Georgia Tech guard Josh Okogie missed the first eight games of the season with a dislocated finger (the first six of which he would have missed anyway with an NCAA suspension). He saw teammates Jose Alvarado and Curtis Haywood suffer season-ending injuries.
Perhaps not surprisingly, Okogie said that the prospect of injury will weigh into his decision about whether to stay in the draft. Okogie, a sophomore, declared for the draft Thursday, but will not hire an agent to preserve his college eligibility.
“Injuries are something you really can’t plan for,” he said Friday. “It’s something I have to take into consideration.”
Okogie called the NBA a lifelong dream and an ambition that has influenced every basketball decision that he has made.
As he considered his choice of colleges out of Shiloh High – Tech, Kansas State and Tennessee – “the biggest question was which school was going to put me in better position to take me where I wanted to go,” he said.

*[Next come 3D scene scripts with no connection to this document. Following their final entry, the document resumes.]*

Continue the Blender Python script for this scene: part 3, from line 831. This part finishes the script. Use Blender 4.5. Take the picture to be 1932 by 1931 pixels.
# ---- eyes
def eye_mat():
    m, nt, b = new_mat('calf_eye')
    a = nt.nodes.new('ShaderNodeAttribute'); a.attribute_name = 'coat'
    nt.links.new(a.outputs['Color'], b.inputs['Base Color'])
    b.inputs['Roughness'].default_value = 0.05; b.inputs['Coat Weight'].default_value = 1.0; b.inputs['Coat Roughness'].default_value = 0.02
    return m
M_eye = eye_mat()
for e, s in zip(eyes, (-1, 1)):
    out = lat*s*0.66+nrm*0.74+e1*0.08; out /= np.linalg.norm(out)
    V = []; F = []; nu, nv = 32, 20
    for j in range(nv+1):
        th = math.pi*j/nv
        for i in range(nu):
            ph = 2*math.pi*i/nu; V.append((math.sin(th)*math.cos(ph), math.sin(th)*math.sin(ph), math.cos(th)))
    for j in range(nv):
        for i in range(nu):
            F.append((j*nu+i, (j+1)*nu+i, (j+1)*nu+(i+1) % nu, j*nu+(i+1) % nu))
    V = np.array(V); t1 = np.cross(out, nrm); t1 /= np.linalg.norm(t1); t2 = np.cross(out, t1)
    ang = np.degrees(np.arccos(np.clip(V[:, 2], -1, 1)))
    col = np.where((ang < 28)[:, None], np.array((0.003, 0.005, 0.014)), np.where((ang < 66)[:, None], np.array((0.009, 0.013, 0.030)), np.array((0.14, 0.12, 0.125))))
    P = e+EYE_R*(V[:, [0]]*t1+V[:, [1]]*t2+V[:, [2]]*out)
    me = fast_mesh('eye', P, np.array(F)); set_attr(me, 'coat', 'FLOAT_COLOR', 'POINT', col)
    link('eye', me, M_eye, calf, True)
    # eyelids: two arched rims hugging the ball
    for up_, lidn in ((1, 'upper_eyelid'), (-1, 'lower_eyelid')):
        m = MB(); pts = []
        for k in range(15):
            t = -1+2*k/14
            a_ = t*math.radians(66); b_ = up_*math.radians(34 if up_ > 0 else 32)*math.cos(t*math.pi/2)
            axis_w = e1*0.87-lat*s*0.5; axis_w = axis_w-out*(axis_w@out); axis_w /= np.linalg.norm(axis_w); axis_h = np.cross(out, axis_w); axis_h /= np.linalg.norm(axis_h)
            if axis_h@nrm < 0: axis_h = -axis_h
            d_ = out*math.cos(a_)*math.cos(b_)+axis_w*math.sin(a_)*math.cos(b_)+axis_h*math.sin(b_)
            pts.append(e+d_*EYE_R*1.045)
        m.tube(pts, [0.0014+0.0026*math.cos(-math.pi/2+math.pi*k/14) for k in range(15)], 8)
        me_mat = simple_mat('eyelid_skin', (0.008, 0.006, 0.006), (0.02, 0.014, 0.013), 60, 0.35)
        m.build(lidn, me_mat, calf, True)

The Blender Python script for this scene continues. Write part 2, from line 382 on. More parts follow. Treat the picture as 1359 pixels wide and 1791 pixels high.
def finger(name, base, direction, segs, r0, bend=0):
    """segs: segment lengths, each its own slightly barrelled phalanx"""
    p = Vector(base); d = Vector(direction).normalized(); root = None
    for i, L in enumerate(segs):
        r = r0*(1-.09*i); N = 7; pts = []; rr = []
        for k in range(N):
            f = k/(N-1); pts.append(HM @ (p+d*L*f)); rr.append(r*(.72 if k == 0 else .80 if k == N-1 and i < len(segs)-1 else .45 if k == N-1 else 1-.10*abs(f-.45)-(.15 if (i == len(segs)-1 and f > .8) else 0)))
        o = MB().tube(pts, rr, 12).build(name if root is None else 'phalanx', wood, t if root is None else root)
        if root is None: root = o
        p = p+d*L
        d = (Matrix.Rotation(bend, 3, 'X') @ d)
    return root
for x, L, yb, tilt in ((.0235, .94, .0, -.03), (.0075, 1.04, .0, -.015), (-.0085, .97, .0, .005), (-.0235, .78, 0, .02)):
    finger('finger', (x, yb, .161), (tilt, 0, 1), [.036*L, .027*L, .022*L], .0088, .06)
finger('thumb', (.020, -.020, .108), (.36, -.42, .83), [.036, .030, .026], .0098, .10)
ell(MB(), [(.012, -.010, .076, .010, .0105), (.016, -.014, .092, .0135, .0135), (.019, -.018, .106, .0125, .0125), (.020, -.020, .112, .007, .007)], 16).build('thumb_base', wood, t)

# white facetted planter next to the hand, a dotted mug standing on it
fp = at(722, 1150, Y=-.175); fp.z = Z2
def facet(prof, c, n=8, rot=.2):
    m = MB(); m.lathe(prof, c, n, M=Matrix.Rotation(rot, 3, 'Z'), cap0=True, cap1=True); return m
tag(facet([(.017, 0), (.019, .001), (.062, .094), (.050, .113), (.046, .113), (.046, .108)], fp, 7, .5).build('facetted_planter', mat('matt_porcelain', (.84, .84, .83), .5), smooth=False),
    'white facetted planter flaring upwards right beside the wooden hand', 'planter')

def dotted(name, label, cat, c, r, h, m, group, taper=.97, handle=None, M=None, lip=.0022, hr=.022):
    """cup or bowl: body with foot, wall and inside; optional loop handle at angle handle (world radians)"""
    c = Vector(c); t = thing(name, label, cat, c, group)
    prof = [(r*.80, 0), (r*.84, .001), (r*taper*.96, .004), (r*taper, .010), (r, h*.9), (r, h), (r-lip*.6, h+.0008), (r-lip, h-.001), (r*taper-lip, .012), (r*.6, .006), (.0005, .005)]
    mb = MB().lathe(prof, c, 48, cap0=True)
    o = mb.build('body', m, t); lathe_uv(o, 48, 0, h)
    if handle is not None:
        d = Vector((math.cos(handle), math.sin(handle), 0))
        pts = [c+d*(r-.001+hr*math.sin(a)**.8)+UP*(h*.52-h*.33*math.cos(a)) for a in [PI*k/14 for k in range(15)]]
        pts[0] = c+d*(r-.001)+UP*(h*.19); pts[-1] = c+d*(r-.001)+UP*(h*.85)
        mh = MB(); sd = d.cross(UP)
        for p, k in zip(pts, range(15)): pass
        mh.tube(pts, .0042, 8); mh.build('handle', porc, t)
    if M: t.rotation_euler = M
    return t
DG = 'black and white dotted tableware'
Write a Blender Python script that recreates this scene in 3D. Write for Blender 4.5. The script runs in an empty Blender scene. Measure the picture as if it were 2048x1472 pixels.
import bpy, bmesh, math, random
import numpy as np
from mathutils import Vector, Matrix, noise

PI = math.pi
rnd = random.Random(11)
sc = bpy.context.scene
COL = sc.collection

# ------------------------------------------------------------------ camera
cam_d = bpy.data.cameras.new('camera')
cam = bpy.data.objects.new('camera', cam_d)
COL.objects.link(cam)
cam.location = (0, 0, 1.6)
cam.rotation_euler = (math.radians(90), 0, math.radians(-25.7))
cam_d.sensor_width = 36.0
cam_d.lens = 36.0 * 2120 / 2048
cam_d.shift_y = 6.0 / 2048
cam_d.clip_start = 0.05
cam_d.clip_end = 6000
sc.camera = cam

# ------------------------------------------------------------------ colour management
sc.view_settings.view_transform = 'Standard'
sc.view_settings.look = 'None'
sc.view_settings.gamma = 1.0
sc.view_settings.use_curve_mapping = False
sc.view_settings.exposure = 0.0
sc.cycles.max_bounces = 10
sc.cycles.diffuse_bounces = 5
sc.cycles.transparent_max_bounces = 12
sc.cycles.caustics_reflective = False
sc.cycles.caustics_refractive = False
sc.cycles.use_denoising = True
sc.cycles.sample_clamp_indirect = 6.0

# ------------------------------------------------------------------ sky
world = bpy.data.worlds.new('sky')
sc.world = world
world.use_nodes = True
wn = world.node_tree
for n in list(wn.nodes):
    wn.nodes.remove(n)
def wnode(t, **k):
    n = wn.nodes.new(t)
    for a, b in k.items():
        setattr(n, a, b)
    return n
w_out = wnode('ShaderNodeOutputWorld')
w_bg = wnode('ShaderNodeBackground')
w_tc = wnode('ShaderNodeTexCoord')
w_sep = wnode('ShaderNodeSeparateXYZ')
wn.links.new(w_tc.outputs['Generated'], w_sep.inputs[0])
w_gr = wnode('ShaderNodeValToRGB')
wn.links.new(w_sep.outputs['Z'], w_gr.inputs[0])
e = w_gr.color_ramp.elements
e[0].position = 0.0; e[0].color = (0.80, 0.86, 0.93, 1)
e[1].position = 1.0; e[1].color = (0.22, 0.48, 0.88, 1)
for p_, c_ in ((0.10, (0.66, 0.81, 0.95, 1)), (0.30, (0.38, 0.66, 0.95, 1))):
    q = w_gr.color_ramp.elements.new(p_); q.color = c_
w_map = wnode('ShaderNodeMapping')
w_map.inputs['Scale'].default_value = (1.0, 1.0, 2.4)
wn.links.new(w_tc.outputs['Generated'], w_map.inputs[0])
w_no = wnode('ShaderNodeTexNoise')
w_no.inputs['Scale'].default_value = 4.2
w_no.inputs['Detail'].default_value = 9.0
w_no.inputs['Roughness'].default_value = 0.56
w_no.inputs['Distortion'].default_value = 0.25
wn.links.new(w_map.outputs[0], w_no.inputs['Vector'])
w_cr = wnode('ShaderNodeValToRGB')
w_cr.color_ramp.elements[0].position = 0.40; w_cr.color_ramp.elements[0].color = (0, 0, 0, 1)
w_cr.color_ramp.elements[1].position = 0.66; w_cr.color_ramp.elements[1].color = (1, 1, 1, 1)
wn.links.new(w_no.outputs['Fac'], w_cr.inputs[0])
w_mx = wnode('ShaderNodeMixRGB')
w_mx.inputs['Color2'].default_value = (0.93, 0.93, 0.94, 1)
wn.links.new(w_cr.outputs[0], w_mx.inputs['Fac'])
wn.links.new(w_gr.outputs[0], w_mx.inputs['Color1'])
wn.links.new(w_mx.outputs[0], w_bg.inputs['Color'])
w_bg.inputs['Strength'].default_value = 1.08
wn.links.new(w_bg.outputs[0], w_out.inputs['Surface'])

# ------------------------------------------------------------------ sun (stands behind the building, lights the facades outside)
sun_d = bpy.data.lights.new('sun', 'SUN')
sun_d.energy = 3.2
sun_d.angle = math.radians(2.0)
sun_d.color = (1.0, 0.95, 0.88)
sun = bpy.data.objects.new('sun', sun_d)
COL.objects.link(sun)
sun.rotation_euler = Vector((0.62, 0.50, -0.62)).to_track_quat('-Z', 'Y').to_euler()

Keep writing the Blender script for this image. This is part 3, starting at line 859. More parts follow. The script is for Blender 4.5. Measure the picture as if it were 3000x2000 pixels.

Okogie, who was named second-team All-ACC this season after averaging 18.2 points per game, can begin working out for teams April 24 and attend the pre-draft combine May 16-20. He has until May 30 to withdraw from the draft.
Okogie will take part in offseason workouts with his Tech teammates, but also plans to work individually to ready himself for NBA tryout sessions.
“The process definitely starts now,” he said.
Okogie said he hasn’t set any sort of draft position as a threshold to stay in the draft.
“We’ll see where I’m at, talk to my family and go from there,” he said.
Coach Josh Pastner said that he told Okogie and his family that if he is guaranteed to be a first-round pick – if a team tells him it will take him with its first-round pick if he’s available – then he should stay in the draft.
“Obviously, if he wants to come back, that’d be up to him,” Pastner said. “If you’re not a guaranteed first-round draft pick – and this isn’t about Josh, this is just my general opinion – you should come back.”
Pastner went on to say that Okogie will make “the smart decision” and that he believed that if Okogie “doesn’t get that feeling (that he’ll be a first-round pick), that he’s going to come back.”